◆ **Data entries**:

————

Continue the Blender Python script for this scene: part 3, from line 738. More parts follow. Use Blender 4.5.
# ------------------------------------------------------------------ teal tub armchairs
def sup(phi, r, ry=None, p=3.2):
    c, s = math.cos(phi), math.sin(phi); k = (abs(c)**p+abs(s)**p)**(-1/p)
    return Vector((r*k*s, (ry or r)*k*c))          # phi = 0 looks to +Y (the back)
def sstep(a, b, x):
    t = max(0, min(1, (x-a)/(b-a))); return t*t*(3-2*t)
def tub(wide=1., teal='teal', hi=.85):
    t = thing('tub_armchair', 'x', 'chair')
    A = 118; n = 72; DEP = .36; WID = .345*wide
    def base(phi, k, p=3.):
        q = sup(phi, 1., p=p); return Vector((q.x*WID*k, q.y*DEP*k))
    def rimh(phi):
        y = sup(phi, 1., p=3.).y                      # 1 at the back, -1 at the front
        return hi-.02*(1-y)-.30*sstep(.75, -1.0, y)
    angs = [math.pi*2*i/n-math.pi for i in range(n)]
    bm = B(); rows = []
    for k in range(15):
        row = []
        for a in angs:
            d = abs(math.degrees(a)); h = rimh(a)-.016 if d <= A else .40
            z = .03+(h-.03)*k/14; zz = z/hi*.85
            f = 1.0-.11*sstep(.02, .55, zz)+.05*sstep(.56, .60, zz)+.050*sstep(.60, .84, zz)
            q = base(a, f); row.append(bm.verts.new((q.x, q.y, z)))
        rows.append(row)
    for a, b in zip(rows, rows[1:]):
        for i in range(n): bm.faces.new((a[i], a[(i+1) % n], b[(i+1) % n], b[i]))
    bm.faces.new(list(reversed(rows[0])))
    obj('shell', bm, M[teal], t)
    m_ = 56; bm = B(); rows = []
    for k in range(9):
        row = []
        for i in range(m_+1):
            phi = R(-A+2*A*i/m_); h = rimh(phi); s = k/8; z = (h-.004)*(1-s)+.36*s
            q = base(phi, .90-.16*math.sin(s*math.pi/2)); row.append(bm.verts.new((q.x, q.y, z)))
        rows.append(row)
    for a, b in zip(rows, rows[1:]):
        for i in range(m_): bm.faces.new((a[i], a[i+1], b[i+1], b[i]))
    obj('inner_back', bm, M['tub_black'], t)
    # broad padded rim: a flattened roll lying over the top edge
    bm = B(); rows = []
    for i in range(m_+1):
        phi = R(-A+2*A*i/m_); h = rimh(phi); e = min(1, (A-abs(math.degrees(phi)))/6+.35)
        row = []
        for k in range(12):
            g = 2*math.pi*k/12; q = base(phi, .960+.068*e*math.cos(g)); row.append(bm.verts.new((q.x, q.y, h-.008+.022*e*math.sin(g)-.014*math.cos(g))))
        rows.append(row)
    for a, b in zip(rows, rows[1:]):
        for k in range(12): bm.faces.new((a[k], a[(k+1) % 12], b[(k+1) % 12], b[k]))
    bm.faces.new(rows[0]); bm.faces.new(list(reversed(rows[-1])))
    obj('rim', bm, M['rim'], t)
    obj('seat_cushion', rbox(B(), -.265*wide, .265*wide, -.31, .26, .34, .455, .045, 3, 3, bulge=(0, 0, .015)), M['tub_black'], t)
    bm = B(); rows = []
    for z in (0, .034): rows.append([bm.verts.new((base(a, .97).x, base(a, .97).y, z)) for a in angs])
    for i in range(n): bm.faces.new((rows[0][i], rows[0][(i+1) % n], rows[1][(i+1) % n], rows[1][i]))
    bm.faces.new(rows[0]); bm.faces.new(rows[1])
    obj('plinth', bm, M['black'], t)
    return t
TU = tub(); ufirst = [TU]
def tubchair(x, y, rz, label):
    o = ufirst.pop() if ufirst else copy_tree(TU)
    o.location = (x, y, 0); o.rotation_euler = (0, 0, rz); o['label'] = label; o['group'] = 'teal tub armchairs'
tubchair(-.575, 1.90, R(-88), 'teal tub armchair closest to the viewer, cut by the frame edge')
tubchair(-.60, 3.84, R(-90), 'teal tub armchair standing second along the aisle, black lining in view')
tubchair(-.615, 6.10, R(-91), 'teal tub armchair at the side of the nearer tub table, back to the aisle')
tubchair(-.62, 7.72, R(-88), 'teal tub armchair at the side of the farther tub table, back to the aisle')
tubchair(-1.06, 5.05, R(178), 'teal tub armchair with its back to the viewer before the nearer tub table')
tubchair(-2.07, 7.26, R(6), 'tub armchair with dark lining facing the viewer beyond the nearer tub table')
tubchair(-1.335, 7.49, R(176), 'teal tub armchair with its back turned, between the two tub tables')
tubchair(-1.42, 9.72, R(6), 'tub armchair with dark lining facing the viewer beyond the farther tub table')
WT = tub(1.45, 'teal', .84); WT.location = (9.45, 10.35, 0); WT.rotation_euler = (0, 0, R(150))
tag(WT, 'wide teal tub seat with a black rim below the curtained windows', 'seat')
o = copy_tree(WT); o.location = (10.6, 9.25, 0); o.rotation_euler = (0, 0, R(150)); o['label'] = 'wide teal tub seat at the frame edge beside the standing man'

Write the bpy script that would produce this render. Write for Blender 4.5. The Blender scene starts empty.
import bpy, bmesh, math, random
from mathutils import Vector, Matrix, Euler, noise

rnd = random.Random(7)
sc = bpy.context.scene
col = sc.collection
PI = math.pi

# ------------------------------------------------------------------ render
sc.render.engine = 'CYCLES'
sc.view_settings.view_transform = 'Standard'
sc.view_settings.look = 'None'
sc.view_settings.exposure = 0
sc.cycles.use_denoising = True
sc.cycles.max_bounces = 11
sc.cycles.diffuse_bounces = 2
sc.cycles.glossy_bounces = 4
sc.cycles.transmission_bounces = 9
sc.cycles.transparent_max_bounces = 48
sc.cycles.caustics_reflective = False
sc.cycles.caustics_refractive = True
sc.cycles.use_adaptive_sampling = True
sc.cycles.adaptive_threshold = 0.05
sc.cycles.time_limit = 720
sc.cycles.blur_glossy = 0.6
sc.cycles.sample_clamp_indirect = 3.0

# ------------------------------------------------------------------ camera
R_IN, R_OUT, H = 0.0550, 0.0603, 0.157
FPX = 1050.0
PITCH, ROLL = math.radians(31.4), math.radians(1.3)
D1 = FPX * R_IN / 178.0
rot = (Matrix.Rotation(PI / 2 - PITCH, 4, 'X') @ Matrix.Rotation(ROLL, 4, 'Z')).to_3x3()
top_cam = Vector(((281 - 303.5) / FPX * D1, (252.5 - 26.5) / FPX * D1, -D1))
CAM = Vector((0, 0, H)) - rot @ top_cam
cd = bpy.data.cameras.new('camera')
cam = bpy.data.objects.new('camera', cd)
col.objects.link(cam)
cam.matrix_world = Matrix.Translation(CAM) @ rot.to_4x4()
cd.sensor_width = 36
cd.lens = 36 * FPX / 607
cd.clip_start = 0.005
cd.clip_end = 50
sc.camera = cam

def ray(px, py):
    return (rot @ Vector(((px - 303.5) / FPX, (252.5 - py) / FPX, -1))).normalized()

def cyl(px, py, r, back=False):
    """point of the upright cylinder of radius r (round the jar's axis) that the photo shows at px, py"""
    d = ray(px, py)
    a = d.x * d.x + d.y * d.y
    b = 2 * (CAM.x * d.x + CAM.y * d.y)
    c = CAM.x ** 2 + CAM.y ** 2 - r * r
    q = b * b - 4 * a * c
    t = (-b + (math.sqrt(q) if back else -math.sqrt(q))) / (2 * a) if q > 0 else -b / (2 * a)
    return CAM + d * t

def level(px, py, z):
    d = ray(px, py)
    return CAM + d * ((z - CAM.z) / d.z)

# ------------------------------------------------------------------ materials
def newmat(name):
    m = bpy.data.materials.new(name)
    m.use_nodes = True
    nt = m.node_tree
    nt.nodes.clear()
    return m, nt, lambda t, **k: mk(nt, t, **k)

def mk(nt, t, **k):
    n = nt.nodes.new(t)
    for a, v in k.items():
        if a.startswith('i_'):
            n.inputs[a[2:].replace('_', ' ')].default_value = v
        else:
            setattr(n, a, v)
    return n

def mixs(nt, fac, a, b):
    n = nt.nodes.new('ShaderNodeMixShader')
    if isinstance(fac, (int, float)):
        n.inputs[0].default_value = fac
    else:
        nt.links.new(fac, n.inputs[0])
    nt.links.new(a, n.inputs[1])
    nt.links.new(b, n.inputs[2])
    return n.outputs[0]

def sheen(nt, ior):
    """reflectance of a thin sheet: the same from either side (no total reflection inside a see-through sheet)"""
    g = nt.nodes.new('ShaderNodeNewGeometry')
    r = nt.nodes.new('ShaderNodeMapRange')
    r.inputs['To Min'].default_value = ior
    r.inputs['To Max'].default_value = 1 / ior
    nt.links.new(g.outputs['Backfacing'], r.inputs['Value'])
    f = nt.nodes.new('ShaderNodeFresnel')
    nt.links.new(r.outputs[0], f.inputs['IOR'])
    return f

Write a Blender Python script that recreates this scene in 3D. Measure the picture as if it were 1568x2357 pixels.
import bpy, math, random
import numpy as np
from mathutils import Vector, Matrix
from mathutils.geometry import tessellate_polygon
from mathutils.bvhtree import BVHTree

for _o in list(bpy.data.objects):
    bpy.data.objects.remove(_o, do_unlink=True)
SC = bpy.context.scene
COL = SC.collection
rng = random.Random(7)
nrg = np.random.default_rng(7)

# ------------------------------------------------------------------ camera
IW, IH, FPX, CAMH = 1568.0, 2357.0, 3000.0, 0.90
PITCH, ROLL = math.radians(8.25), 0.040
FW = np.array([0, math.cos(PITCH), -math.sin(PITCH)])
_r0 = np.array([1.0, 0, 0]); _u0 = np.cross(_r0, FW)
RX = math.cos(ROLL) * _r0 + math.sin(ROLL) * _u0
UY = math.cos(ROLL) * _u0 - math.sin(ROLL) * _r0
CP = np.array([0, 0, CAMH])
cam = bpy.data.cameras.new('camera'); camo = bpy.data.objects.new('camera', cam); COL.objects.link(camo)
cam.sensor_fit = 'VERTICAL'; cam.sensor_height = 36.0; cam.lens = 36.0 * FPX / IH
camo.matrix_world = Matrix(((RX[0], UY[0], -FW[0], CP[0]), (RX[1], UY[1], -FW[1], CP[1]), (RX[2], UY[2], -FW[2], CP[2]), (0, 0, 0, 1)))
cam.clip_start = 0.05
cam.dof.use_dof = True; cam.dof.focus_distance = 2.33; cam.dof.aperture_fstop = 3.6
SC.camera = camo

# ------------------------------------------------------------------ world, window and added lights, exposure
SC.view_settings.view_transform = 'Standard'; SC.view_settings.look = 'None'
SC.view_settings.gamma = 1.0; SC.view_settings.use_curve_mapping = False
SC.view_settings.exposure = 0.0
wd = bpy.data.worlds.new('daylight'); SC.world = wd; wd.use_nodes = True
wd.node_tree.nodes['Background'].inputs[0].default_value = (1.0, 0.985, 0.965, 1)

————

◆ **What the exercise asks**: Write out, from the lines above, only those from the line with "Write the bpy" to the line with "sc.cycles.sample_clamp_indirect = 3.0", exactly as given, including the first and the last.

◆ **Output of the task**:
Write the bpy script that would produce this render. Write for Blender 4.5. The Blender scene starts empty.
import bpy, bmesh, math, random
from mathutils import Vector, Matrix, Euler, noise

rnd = random.Random(7)
sc = bpy.context.scene
col = sc.collection
PI = math.pi

# ------------------------------------------------------------------ render
sc.render.engine = 'CYCLES'
sc.view_settings.view_transform = 'Standard'
sc.view_settings.look = 'None'
sc.view_settings.exposure = 0
sc.cycles.use_denoising = True
sc.cycles.max_bounces = 11
sc.cycles.diffuse_bounces = 2
sc.cycles.glossy_bounces = 4
sc.cycles.transmission_bounces = 9
sc.cycles.transparent_max_bounces = 48
sc.cycles.caustics_reflective = False
sc.cycles.caustics_refractive = True
sc.cycles.use_adaptive_sampling = True
sc.cycles.adaptive_threshold = 0.05
sc.cycles.time_limit = 720
sc.cycles.blur_glossy = 0.6
sc.cycles.sample_clamp_indirect = 3.0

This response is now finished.